The construction project will create sewers and then plug them into the city’s network to deal with both rainwater and sewage, according to Seth Pinsky, president of the city Economic Development Corp., which is overseeing the project.
“Willets Point is entirely off the grid,” he said at the conference.
Due to contaminated soil at the site, the city was not able to install the sewers until an area-wide remediation plan was in place, he said.
Other lawmakers, including City Councilwomen Karen Koslowitz (D-Forest Hills) and Julissa Ferreras (D-East Elmhurst), praised the mayor’s vision for the blighted triangle, both saying it was historically a bad area where women were advised not to even walk past.
But Mir Nasratullah, who owns an auto body shop in Willets Point, said that was a gross mischaracterization of the area.

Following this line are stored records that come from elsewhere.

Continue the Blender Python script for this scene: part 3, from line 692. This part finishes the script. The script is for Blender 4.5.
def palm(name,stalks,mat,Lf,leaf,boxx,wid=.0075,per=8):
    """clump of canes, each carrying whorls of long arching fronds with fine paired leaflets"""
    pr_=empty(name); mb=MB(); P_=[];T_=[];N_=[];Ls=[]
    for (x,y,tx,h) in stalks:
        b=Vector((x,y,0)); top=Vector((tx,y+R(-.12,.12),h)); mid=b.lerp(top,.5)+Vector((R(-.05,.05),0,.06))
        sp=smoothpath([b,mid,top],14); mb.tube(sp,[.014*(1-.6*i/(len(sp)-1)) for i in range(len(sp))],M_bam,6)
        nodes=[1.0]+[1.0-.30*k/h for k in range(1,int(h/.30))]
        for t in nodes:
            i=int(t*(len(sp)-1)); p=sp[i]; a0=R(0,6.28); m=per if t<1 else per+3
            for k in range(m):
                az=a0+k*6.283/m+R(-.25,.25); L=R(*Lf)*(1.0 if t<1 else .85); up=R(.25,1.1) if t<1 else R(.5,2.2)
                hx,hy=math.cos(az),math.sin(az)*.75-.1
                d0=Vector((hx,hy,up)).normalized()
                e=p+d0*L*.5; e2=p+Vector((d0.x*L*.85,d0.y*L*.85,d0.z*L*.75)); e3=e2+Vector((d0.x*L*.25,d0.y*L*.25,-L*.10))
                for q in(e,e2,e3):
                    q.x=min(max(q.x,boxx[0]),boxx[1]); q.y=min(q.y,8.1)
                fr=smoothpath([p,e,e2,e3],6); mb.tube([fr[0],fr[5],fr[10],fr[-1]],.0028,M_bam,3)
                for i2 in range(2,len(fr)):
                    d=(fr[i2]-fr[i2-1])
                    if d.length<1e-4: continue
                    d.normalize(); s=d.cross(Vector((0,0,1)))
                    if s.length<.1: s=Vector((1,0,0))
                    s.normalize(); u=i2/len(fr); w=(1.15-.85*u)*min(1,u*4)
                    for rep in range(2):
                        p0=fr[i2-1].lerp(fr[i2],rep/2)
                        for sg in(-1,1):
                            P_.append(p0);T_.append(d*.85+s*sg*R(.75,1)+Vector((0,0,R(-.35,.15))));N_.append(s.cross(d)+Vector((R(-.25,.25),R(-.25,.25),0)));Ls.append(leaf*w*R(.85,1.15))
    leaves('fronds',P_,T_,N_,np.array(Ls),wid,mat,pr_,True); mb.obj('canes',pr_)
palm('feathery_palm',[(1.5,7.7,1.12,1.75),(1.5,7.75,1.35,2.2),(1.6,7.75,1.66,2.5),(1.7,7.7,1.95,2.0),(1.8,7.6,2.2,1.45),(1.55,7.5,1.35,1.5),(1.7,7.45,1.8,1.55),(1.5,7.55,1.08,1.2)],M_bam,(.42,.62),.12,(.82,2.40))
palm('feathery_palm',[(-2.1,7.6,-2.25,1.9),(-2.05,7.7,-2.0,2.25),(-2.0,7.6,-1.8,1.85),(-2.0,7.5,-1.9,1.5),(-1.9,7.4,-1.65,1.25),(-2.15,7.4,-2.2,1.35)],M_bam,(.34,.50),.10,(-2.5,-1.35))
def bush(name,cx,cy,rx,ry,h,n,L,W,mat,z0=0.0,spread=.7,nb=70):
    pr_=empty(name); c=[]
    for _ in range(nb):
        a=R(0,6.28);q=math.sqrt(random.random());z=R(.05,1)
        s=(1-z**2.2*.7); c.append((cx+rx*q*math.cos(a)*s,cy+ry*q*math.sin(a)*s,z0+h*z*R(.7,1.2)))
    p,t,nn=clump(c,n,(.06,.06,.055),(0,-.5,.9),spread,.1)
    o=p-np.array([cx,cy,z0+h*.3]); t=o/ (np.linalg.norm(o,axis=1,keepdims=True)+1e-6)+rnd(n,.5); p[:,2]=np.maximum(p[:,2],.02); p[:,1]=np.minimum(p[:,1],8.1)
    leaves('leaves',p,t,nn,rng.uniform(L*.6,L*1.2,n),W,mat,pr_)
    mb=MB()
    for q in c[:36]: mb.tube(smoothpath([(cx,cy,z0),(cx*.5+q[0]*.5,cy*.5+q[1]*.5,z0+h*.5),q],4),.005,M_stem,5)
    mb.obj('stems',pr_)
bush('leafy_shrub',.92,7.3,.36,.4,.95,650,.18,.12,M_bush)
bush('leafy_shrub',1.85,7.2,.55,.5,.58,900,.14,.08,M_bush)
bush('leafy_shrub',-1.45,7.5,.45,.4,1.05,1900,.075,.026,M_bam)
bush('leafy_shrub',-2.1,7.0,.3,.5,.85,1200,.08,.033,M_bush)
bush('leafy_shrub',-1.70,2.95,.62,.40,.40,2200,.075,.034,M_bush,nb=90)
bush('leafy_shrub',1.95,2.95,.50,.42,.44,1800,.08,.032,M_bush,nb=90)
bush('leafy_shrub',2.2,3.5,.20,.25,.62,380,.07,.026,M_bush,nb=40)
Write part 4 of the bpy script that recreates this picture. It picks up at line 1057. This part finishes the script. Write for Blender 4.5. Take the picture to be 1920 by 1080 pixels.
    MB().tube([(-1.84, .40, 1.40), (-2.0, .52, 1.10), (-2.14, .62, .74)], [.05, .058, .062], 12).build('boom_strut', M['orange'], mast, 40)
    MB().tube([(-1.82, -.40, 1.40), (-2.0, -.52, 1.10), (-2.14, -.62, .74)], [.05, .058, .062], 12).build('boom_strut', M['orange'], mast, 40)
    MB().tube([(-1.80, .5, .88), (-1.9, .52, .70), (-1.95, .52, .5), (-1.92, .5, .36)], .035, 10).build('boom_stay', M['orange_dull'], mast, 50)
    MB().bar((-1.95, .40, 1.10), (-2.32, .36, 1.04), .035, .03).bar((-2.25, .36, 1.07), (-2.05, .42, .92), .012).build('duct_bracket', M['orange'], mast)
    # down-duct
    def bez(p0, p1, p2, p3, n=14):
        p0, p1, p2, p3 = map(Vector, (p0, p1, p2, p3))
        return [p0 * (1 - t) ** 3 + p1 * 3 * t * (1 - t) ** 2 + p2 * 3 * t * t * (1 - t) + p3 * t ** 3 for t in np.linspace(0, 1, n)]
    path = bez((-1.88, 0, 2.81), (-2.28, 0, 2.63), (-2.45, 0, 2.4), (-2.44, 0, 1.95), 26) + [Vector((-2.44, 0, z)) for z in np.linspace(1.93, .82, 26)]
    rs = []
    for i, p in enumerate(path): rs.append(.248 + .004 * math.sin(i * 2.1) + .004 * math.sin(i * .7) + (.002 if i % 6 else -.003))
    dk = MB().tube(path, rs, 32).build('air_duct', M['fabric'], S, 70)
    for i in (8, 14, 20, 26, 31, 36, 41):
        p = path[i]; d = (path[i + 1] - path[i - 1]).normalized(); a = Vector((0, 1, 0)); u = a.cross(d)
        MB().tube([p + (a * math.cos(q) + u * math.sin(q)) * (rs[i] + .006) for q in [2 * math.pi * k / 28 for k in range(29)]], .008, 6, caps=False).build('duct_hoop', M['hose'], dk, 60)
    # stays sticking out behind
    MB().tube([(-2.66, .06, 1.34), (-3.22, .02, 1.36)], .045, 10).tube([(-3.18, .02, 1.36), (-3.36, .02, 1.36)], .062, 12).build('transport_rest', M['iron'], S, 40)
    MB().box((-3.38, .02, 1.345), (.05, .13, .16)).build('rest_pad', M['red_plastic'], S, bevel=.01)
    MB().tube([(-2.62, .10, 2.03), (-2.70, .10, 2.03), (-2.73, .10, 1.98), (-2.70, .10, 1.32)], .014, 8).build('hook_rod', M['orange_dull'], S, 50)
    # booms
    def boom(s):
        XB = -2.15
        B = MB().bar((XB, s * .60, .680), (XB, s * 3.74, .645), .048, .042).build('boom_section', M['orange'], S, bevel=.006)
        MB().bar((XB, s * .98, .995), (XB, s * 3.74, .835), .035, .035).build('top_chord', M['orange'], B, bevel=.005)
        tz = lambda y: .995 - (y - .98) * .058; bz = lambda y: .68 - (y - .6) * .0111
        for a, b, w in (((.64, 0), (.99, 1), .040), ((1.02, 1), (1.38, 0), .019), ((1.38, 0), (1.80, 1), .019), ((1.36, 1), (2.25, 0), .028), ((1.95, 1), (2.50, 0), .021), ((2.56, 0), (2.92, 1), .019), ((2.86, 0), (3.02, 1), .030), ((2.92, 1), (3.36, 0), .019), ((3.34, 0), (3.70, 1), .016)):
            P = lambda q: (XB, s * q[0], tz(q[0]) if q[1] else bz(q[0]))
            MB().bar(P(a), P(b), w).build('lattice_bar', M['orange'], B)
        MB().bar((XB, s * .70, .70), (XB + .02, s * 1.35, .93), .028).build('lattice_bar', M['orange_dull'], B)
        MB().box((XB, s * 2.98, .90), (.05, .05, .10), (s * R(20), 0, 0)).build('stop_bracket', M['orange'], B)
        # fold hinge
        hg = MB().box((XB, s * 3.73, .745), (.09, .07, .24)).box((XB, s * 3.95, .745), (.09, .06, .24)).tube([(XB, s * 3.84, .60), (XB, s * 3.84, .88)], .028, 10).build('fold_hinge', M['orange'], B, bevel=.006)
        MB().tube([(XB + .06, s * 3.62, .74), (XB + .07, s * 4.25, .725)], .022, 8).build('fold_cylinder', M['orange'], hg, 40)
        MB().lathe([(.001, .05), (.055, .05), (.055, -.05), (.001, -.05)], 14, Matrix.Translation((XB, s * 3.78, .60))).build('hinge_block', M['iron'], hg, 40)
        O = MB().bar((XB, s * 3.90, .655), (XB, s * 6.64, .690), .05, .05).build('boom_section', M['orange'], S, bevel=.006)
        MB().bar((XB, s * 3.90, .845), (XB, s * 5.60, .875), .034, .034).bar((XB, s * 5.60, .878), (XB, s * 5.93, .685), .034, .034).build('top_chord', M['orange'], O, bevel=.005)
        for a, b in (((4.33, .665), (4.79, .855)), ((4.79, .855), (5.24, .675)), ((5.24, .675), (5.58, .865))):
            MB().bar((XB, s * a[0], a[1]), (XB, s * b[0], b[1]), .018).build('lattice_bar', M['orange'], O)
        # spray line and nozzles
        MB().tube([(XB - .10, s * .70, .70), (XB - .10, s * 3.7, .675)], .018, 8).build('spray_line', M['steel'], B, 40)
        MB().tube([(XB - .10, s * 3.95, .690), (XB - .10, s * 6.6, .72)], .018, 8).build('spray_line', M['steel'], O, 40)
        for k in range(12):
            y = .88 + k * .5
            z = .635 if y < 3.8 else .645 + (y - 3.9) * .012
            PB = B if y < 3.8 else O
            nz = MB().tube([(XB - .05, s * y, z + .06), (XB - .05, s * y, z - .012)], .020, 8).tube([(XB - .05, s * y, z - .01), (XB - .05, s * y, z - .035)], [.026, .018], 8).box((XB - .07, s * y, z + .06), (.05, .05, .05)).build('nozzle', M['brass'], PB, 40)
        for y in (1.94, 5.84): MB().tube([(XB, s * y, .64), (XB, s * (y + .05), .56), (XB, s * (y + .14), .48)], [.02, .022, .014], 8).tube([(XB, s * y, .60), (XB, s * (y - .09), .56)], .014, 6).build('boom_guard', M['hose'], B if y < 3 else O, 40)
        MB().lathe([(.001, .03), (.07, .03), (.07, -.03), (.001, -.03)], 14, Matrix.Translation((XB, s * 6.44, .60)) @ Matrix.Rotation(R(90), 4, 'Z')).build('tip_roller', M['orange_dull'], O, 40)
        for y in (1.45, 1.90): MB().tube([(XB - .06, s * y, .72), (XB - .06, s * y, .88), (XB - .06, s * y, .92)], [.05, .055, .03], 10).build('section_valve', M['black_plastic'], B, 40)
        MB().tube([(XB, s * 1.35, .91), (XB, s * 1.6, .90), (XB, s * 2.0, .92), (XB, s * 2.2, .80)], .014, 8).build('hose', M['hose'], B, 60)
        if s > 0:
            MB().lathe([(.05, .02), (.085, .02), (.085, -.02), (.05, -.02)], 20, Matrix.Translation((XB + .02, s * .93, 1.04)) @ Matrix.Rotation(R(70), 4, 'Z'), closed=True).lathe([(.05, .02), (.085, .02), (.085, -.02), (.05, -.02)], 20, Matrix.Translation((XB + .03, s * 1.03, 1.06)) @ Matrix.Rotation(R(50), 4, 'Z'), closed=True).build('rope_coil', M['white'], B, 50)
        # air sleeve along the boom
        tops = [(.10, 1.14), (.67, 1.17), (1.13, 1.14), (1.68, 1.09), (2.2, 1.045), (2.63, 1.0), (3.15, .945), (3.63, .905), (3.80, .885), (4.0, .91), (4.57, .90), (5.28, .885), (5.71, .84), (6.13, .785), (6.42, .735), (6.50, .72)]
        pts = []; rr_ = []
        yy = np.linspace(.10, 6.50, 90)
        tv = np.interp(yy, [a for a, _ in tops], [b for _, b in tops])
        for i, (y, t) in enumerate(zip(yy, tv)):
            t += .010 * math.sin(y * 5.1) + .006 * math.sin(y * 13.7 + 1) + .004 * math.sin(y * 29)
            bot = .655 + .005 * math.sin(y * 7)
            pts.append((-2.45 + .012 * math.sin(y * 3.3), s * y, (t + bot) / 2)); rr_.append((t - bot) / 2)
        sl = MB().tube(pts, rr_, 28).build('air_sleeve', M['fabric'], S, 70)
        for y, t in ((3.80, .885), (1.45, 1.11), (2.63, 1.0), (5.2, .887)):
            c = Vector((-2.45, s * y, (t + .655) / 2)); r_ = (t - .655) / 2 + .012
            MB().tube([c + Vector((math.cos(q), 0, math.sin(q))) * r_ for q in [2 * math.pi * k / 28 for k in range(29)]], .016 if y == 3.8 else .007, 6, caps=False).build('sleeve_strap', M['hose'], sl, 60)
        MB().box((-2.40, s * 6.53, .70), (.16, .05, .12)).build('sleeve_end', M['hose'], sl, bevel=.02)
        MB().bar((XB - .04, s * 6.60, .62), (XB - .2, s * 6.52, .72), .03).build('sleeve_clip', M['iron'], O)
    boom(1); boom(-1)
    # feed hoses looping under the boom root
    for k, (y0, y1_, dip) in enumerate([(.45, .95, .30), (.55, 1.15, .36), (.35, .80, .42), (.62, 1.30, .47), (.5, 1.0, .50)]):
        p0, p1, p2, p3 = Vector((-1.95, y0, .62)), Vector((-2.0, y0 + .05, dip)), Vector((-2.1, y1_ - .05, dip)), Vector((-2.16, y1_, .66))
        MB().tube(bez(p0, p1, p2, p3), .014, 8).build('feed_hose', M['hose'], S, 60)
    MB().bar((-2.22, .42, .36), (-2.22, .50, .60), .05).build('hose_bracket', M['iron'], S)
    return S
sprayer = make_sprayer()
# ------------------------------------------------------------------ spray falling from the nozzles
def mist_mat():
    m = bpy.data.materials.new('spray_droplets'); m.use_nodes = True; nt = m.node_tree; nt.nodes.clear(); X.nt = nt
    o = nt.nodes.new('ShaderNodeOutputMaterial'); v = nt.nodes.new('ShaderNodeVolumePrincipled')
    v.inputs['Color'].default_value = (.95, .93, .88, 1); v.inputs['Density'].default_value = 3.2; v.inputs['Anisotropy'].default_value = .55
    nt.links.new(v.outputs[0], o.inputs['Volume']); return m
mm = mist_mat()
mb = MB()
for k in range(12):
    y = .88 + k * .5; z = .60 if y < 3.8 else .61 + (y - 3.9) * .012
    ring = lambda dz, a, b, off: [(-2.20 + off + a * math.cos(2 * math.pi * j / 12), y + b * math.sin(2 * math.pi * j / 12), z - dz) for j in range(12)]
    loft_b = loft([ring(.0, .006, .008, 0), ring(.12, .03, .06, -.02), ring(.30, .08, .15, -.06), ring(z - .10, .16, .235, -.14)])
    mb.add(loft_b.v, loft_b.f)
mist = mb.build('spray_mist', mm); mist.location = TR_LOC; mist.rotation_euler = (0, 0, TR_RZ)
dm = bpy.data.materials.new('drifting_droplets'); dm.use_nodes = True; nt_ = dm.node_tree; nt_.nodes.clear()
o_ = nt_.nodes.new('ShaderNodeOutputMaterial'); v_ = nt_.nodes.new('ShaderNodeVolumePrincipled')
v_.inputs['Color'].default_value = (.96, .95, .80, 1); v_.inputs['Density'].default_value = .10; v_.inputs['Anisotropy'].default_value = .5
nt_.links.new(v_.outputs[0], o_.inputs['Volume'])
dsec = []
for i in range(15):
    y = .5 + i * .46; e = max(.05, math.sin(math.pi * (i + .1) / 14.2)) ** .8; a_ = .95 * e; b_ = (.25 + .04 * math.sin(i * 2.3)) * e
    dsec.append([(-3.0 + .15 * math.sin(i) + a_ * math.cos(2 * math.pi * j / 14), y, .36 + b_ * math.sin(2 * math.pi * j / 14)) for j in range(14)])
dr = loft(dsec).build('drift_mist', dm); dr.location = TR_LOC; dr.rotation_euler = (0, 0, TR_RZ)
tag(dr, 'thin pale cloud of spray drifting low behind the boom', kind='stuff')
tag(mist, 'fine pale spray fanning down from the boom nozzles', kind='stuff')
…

Half of his customers are women — many even bring their children — and they have always been treated just fine, he said.
Nasratullah’s objection to how the neighborhood is portrayed is similar to points raised by Willets Point United, a group of property owners opposed to the redevelopment of the area and how the city is proceeding with the project.
The group has already filed two lawsuits against the city regarding the project, which involves the controversial use of eminent domain to seize many of the properties in the footprint of the redevelopment, neither of which have been resolved.
And Monday night, the group released a statement alleging that the EDC did not properly conduct a period for public comment, which is required by the state Department of Environmental Conservation.
Michael Gerrard, a lawyer for Willets Point United, sent DEC a letter Nov. 21 accusing the agency of purposely concealing documents from the public’s view and not disclosing the environmental impacts of the project.
In addition, Gerrard’s letter stated that the EDC did not initially include business owners in Willets Point on an outreach list ahead of the Nov. 9 meeting.
The day after Bloomberg’s news conference, the EDC issued a statement that a new public hearing will be held Dec. 19, which Willets Point United chalks up to Gerrard’s letter.
But Jennifer Friedberg, spokeswoman for the EDC, said her agency and the DEC collaborated on the public comment period, which is ongoing.
A spokesman for DEC said the agency announced it would be conducting further outreach without the provocation of DEC.